The idea is simple to understand: anticipation can play on the price of a crypto. Anticipating a rise, investors take position themselves on it... but sell everything as soon as news of a big rise is broadcast. The price of Bitcoin has been dropping sharply since yesterday: It is currently trading at $8500 on the main trading platforms after hitting the 10,000 dollars.
The signals given over the past several weeks were advocating a rise to around $8500 and $10,000. All targets have been met and in the short term, small logical profit-taking takes place.
But there is another explanation, linked to the FOMO with the Halving approach. Speculators flooded Twitter, saying that Bitcoin was going to go up in price, as in the past, creating artificial euphoria.
As always, many newbie traders put trailing stop-losses, believing that we're going to the moon in a straight line. Stop-losses are automatic sell orders to protect themselves from collapse. But as soon as a slightly larger drop than the others occurs, the stop-losses are automatically triggered in a cascade...

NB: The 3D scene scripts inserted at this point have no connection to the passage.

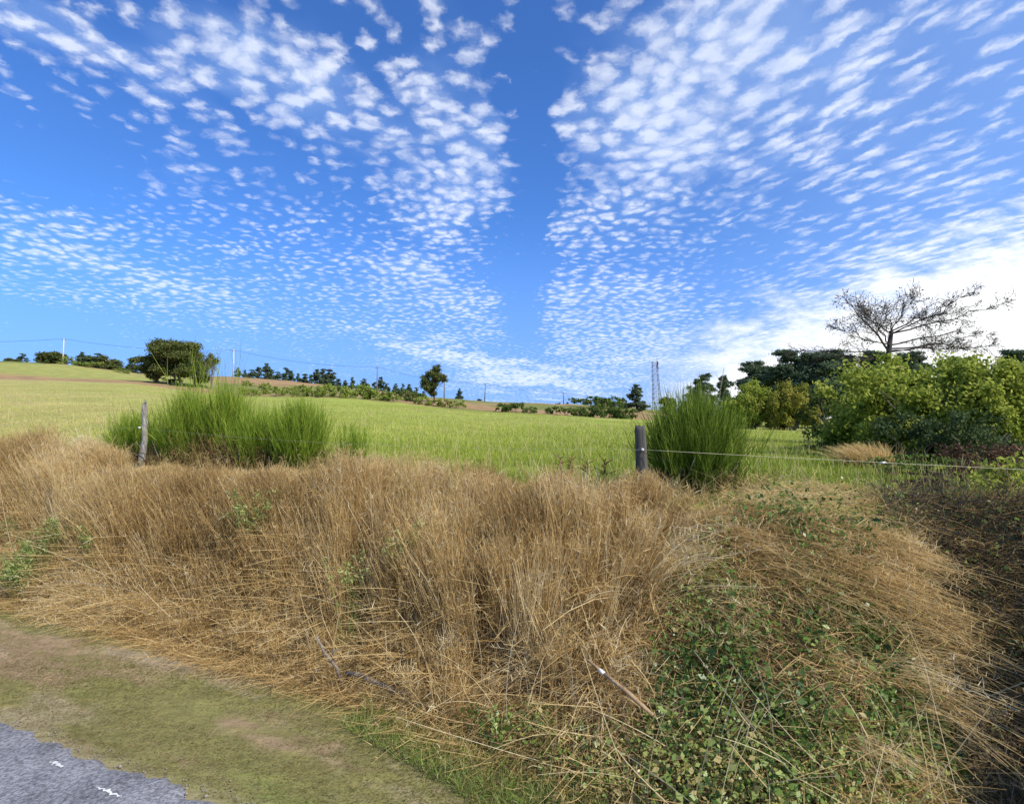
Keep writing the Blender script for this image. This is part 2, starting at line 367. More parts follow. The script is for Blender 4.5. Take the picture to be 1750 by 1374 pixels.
def ground_mat():
    m = bpy.data.materials.new('ground_soil_and_turf'); m.use_nodes = True; t = NT(m)
    a = t.n('ShaderNodeAttribute', attribute_name='zone'); tc_ = t.n('ShaderNodeTexCoord')
    mp = t.n('ShaderNodeMapping'); t.l(tc_.outputs['Object'], mp.inputs[0]); mp.inputs['Rotation'].default_value = (0, 0, R(23.6)); mp.inputs['Scale'].default_value = (.35, 1, 1)
    n1 = t.n('ShaderNodeTexNoise'); t.l(mp.outputs[0], n1.inputs['Vector']); n1.inputs['Scale'].default_value = 9; n1.inputs['Detail'].default_value = 8; n1.inputs['Roughness'].default_value = .7
    n2 = t.n('ShaderNodeTexNoise'); t.l(tc_.outputs['Object'], n2.inputs['Vector']); n2.inputs['Scale'].default_value = .35; n2.inputs['Detail'].default_value = 8; n2.inputs['Roughness'].default_value = .7
    f = t.n('ShaderNodeMath', operation='ADD'); t.l(n1.outputs['Fac'], f.inputs[0]); t.l(n2.outputs['Fac'], f.inputs[1])
    c = ramp(t, [(.36, (.62, .60, .56)), (.5, (1, 1, 1)), (.64, (1.42, 1.38, 1.25))], M2(t, 'MULTIPLY', f.outputs[0], .5))
    mx = t.n('ShaderNodeMix', data_type='RGBA'); mx.blend_type = 'MULTIPLY'; mx.inputs[0].default_value = 1; t.l(a.outputs['Color'], mx.inputs[6]); t.l(c, mx.inputs[7])
    b = t.n('ShaderNodeBsdfPrincipled'); t.l(mx.outputs[2], b.inputs['Base Color']); b.inputs['Roughness'].default_value = 1.0; b.inputs['Specular IOR Level'].default_value = .1
    bp = t.n('ShaderNodeBump'); bp.inputs['Strength'].default_value = .6; bp.inputs['Distance'].default_value = .05; t.l(n1.outputs['Fac'], bp.inputs['Height']); t.l(bp.outputs[0], b.inputs['Normal'])
    o = t.n('ShaderNodeOutputMaterial'); t.l(b.outputs[0], o.inputs[0]); return m
def M2(t, op, a, b):
    n = t.n('ShaderNodeMath', operation=op); t.l(a, n.inputs[0]); n.inputs[1].default_value = b; return n.outputs[0]
def asphalt_mat():
    m = bpy.data.materials.new('worn_asphalt'); m.use_nodes = True; t = NT(m)
    tc_ = t.n('ShaderNodeTexCoord')
    n1 = t.n('ShaderNodeTexNoise'); t.l(tc_.outputs['Object'], n1.inputs['Vector']); n1.inputs['Scale'].default_value = 34; n1.inputs['Detail'].default_value = 8; n1.inputs['Roughness'].default_value = .75
    v1 = t.n('ShaderNodeTexVoronoi'); t.l(tc_.outputs['Object'], v1.inputs['Vector']); v1.inputs['Scale'].default_value = 75
    n2 = t.n('ShaderNodeTexNoise'); t.l(tc_.outputs['Object'], n2.inputs['Vector']); n2.inputs['Scale'].default_value = 2.5; n2.inputs['Detail'].default_value = 4
    f = t.n('ShaderNodeMath', operation='ADD'); t.l(n1.outputs['Fac'], f.inputs[0]); t.l(M2(t, 'MULTIPLY', n2.outputs['Fac'], .35), f.inputs[1])
    c = ramp(t, [(.45, (.045, .045, .05)), (.62, (.14, .14, .15)), (.78, (.30, .30, .315))], f.outputs[0])
    b = t.n('ShaderNodeBsdfPrincipled'); t.l(c, b.inputs['Base Color']); b.inputs['Roughness'].default_value = .9
    bp = t.n('ShaderNodeBump'); bp.inputs['Strength'].default_value = .8; bp.inputs['Distance'].default_value = .01; t.l(v1.outputs['Distance'], bp.inputs['Height']); t.l(bp.outputs[0], b.inputs['Normal'])
    o = t.n('ShaderNodeOutputMaterial'); t.l(b.outputs[0], o.inputs[0]); return m

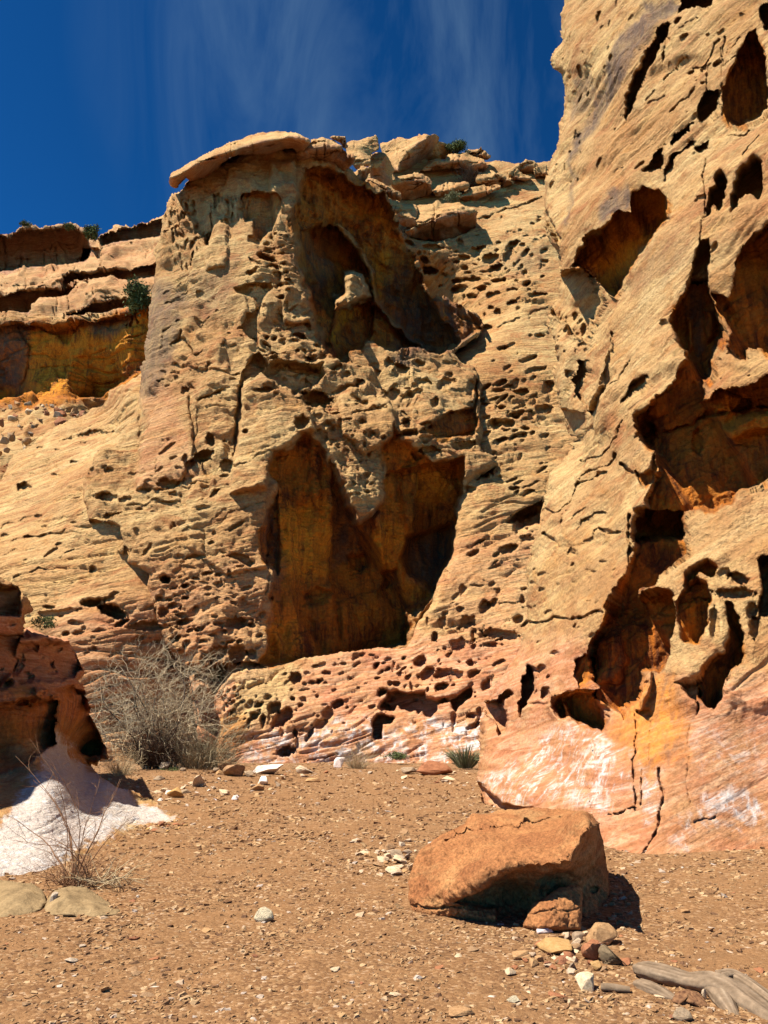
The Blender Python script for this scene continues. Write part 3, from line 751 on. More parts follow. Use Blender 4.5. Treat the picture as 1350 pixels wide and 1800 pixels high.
PIT_R = R3([(1060,440,40,55),(1150,470,75,38,-25),(1130,580,130,40),(990,790,30,115),(1240,690,45,55),(1260,800,38,80),(520,1370,50,22),(210,320,25,12),(115,390,18,14),(90,20,60,20,40),(235,115,45,16,-20),(15,270,30,30),(545,1180,18,30)])
PIT_R += R5([(480,1260,45,22),(580,1600,18,45,-30),(485,410,28,32),(380,250,35,16,40),(520,220,14,16),(740,95,20,20)])
PIT_R += R4([(160,1040,60,85,0,1.0),(510,1110,38,85,0,1.2),(480,710,18,20),(650,910,90,30,20,1.0),(800,840,80,60,20,0.8),(270,280,28,28)])
PIT_R += T(750, 1000, 2.25, [(410,400,20,22),(445,400,22,28),(490,430,14,10),(505,335,20,12),(485,500,22,26),(440,495,10,14),(415,165,12,16),(397,220,16,28),(390,120,16,25),(360,200,18,20),(550,560,25,40),(460,545,40,8)])
CRACK_R = [(T(900, 550, 3.0, p), w, d) for p, w, d in (
 ([(165,1030),(235,1060),(300,1020),(325,900),(400,870),(490,845)], 5.0, 0.7), ([(340,1140),(430,1050),(455,1035)], 4.0, 0.5), ([(440,1130),(490,1150),(550,1140)], 4.0, 0.5),
 ([(570,800),(600,830),(645,840)], 5.0, 0.6), ([(100,1640),(220,1600),(380,1612),(500,1590)], 3.5, 0.5), ([(580,560),(560,650),(470,730),(350,770)], 2.5, 0.4),
 ([(540,740),(500,800),(400,830),(330,890)], 3.0, 0.4), ([(600,240),(560,340),(500,380)], 3.0, 0.35), ([(280,1130),(300,1050)], 2.5, 0.3), ([(440,360),(520,100)], 3.0, 0.4),
 ([(620,1060),(600,1300)], 4.0, 0.6), ([(200,1180),(260,1240),(330,1270)], 4.0, 0.4), ([(370,1200),(450,1100)], 2.5, 0.25))]
CRACK_R += [(R5(p), w, d) for p, w, d in (
 ([(595,300),(600,560),(600,700)], 2.2, 0.35), ([(510,420),(505,570)], 1.8, 0.3), ([(495,960),(495,1190)], 1.8, 0.3), ([(720,330),(600,420),(620,230)], 1.8, 0.25),
 ([(590,250),(500,370),(400,400)], 2.5, 0.35), ([(220,480),(270,430),(390,340)], 2.5, 0.35), ([(270,700),(400,570),(440,540)], 2.0, 0.25), ([(860,890),(790,960),(760,1010)], 2.5, 0.35),
 ([(500,1190),(505,1420),(490,1560)], 2.2, 0.4), ([(110,630),(160,560)], 2, 0.25), ([(230,390),(275,260)], 3.5, 0.5), ([(620,840),(720,840),(770,810)], 3, 0.35), ([(130,640),(220,590)], 2, 0.2),
 ([(350,200),(460,120)], 2.5, 0.3), ([(640,300),(720,230)], 2, 0.25))]
CRACK_R += [(T(750, 1000, 2.25, p), w, d) for p, w, d in (
 ([(920,790),(935,880),(920,990),(855,1140)], 3.2, 0.16), ([(830,580),(825,700),(815,760),(825,950)], 2.8, 0.2), ([(660,680),(665,800),(650,950)], 1.4, 0.08),
 ([(850,790),(845,930)], 2.0, 0.15), ([(885,600),(875,760)], 1.3, 0.08), ([(720,970),(830,940)], 2.5, 0.25), ([(415,215),(600,190),(720,190)], 3.0, 0.35),
 ([(1060,1005),(1140,985)], 2.5, 0.15), ([(1040,620),(1035,930)], 1.3, 0.05))]
FIN_R = R6([(300,1235),(440,920),(425,1000),(375,1160),(340,1320),(290,1370),(265,1375)])

# ---- left slickrock slope
PIT_E = T(0, 600, 3.0, [(500,480,90,20,5),(440,530,30,12),(350,500,35,10,20),(200,550,20,10),(295,560,15,7),(372,617,22,10),(120,762,38,24,10),
 (280,687,22,8),(155,688,18,6,10),(195,917,22,14),(230,977,18,8),(385,952,18,8),(20,1015,25,14,10),(270,1105,50,10,40),(480,1370,55,22,5),
 (590,1415,70,35,-20),(300,1430,110,20,8),(400,1487,35,10,10),(440,1508,15,12),(495,1612,14,10),(590,430,25,12),(480,1185,20,10,10),(360,1100,30,7,20),
 (600,1330,30,10,20),(640,1470,40,12,30)])
CRACK_E = [(T(0, 600, 3.0, p), w, d) for p, w, d in (
 ([(0,975),(100,940),(200,920)], 2.2, 0.4), ([(70,1240),(200,1195),(400,1190)], 2.2, 0.4), ([(0,1060),(150,1030),(450,1010)], 2.0, 0.35), ([(130,1030),(300,1010),(450,960)], 2.0, 0.3),
 ([(100,950),(300,940),(440,900)], 1.6, 0.25), ([(160,800),(400,760)], 1.6, 0.2), ([(0,860),(300,830),(430,800)], 1.5, 0.2), ([(60,700),(300,650),(500,610)], 1.5, 0.2),
 ([(0,1120),(200,1090)], 1.6, 0.25), ([(250,1290),(480,1220)], 1.5, 0.2), ([(550,280),(690,260)], 2.4, 0.4))]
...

Many people don't understand what Halving is. They think that Halving is necessarily bullish in the short term. But no one can predict it. Remember that the price of Bitcoin depends solely on the ratio of supply and demand. It does not depend on the behaviour of an authority, such as a central bank, but on millions of individual decisions taken continuously in human brains or in the machines programmed by them.
But in the two previous Halvings nothing had happened: the price had started to rise very long before and continued to rise very long afterwards, with variations.
Moreover, some people think that the miners don't have as much influence as they used to have and that, as a result, the price of Bitcoin could, on the contrary, collapse.
In conclusion, we must be careful not to believe too easily in the moon.